Birth Date: | 1890 |
Birth Place: | Maltabar, Akmolinsk Oblast, Russian Empire |
Death Place: | Almaty, Kazakh SSR, Soviet Union |
Office1: | Qadi of Qadiyat of Kazakh SSR |
Term Start1: | 1952 |
Term End1: | 1972 |
Ethnicity: | Bashkir |
Religion: | Islam |
Denomination: | Sunni |
Jurisprudence: | Hanafi |
Resting Place: | Kensai Cemetery |
Main Interests: | Islamic theology, poetry |
Sadwaqas (Saken, Sadvakas) Ghylmani (Gilmanov, Gelmanov) (Kazakh: Сәдуақас Ғылмани, Säduaqas Ğylmani; 1890 – April 24, 1972) was a long-serving qadi of Kazakhstan (Kazakh SSR),[1] [2] imam-khatib and member of the Muslim Council for Central Asia and Kazakhstan.[3]
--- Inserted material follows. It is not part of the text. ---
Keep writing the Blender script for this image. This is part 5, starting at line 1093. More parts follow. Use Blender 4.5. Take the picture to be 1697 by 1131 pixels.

Sadwaqas Ghylmani was born in 1890 in Maltabar village (aul) (Akmolinsk Oblast of Russian Empire) in Bashkir-origin family. His grandfather Salmen Muhamediyarovich Gazin (1856–1939) and great-grandfather Muhamediyar Mukhtarovich Gazin (1807–1870) were mullahs.
From 1929 to 1946 he was persecuted by Soviet authorities. In 1946 he became a mullah (imam) in a mosque in Akmolinsk (modern Astana, capital of Kazakhstan). In 1952, qadi (Kazakh: қазы) of Kazakhstani Qadiyat (Kazakh: Қазият) Abd al-Ghaffar Shamsutdinov appointed him as his successor. Sadwaqas Ghylmani held this position until his death on April 24, 1972. He is buried at the Kensai cemetery in Almaty.